• [THE PROBLEM]
Skip every picture and transcribe the remaining material exactly.

● ● ● ● ● ● ●

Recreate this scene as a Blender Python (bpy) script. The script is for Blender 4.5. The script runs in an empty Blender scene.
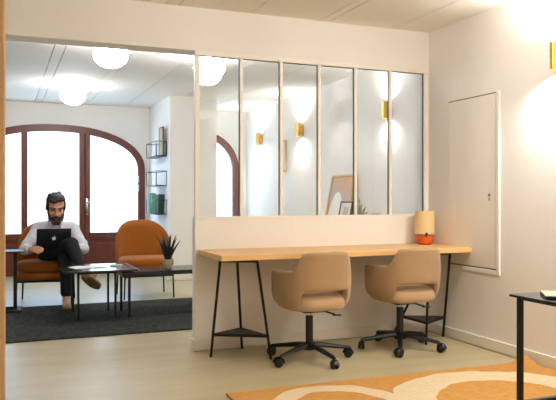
import bpy, bmesh, math, random
from mathutils import Vector, Matrix, Quaternion
random.seed(7)
PI = math.pi
scene = bpy.context.scene
COL = scene.collection

# ------------------------------------------------------------------ materials
def lin(c):
    out = []
    for v in c:
        v = v / 255.0
        out.append(v / 12.92 if v <= 0.04045 else ((v + 0.055) / 1.055) ** 2.4)
    return tuple(out) + (1.0,)

def mat(name, c, rough=0.6, metal=0.0, var=0.0, vscale=8.0, bump=0.0, bscale=60.0, sheen=0.0, spec=0.5, c2=None, coat=0.0):
    m = bpy.data.materials.new(name); m.use_nodes = True
    nt = m.node_tree; b = nt.nodes['Principled BSDF']
    b.inputs['Base Color'].default_value = lin(c)
    b.inputs['Roughness'].default_value = rough
    b.inputs['Metallic'].default_value = metal
    b.inputs['Specular IOR Level'].default_value = spec
    b.inputs['Sheen Weight'].default_value = sheen
    b.inputs['Coat Weight'].default_value = coat
    tc = nt.nodes.new('ShaderNodeTexCoord')
    if var > 0 or c2:
        n = nt.nodes.new('ShaderNodeTexNoise'); n.inputs['Scale'].default_value = vscale; n.inputs['Detail'].default_value = 4
        nt.links.new(tc.outputs['Object'], n.inputs['Vector'])
        r = nt.nodes.new('ShaderNodeMix'); r.data_type = 'RGBA'
        cc = c2 if c2 else tuple(max(0, v * (1 - var)) for v in c)
        r.inputs[6].default_value = lin(c); r.inputs[7].default_value = lin(cc)
        nt.links.new(n.outputs['Fac'], r.inputs[0]); nt.links.new(r.outputs[2], b.inputs['Base Color'])
    if bump > 0:
        n2 = nt.nodes.new('ShaderNodeTexNoise'); n2.inputs['Scale'].default_value = bscale; n2.inputs['Detail'].default_value = 3
        nt.links.new(tc.outputs['Object'], n2.inputs['Vector'])
        bp = nt.nodes.new('ShaderNodeBump'); bp.inputs['Strength'].default_value = bump; bp.inputs['Distance'].default_value = 0.004
        nt.links.new(n2.outputs['Fac'], bp.inputs['Height']); nt.links.new(bp.outputs['Normal'], b.inputs['Normal'])
    return m

def emat(name, c, strength):
    m = bpy.data.materials.new(name); m.use_nodes = True
    b = m.node_tree.nodes['Principled BSDF']
    b.inputs['Base Color'].default_value = lin((235, 235, 235)); b.inputs['Roughness'].default_value = 0.25
    b.inputs['Emission Color'].default_value = lin(c); b.inputs['Emission Strength'].default_value = strength
    return m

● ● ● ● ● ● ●

• [TASK SOLUTION]
Recreate this scene as a Blender Python (bpy) script. The script is for Blender 4.5. The script runs in an empty Blender scene.
import bpy, bmesh, math, random
from mathutils import Vector, Matrix, Quaternion
random.seed(7)
PI = math.pi
scene = bpy.context.scene
COL = scene.collection

# ------------------------------------------------------------------ materials
def lin(c):
    out = []
    for v in c:
        v = v / 255.0
        out.append(v / 12.92 if v <= 0.04045 else ((v + 0.055) / 1.055) ** 2.4)
    return tuple(out) + (1.0,)

def mat(name, c, rough=0.6, metal=0.0, var=0.0, vscale=8.0, bump=0.0, bscale=60.0, sheen=0.0, spec=0.5, c2=None, coat=0.0):
    m = bpy.data.materials.new(name); m.use_nodes = True
    nt = m.node_tree; b = nt.nodes['Principled BSDF']
    b.inputs['Base Color'].default_value = lin(c)
    b.inputs['Roughness'].default_value = rough
    b.inputs['Metallic'].default_value = metal
    b.inputs['Specular IOR Level'].default_value = spec
    b.inputs['Sheen Weight'].default_value = sheen
    b.inputs['Coat Weight'].default_value = coat
    tc = nt.nodes.new('ShaderNodeTexCoord')
    if var > 0 or c2:
        n = nt.nodes.new('ShaderNodeTexNoise'); n.inputs['Scale'].default_value = vscale; n.inputs['Detail'].default_value = 4
        nt.links.new(tc.outputs['Object'], n.inputs['Vector'])
        r = nt.nodes.new('ShaderNodeMix'); r.data_type = 'RGBA'
        cc = c2 if c2 else tuple(max(0, v * (1 - var)) for v in c)
        r.inputs[6].default_value = lin(c); r.inputs[7].default_value = lin(cc)
        nt.links.new(n.outputs['Fac'], r.inputs[0]); nt.links.new(r.outputs[2], b.inputs['Base Color'])
    if bump > 0:
        n2 = nt.nodes.new('ShaderNodeTexNoise'); n2.inputs['Scale'].default_value = bscale; n2.inputs['Detail'].default_value = 3
        nt.links.new(tc.outputs['Object'], n2.inputs['Vector'])
        bp = nt.nodes.new('ShaderNodeBump'); bp.inputs['Strength'].default_value = bump; bp.inputs['Distance'].default_value = 0.004
        nt.links.new(n2.outputs['Fac'], bp.inputs['Height']); nt.links.new(bp.outputs['Normal'], b.inputs['Normal'])
    return m

def emat(name, c, strength):
    m = bpy.data.materials.new(name); m.use_nodes = True
    b = m.node_tree.nodes['Principled BSDF']
    b.inputs['Base Color'].default_value = lin((235, 235, 235)); b.inputs['Roughness'].default_value = 0.25
    b.inputs['Emission Color'].default_value = lin(c); b.inputs['Emission Strength'].default_value = strength
    return m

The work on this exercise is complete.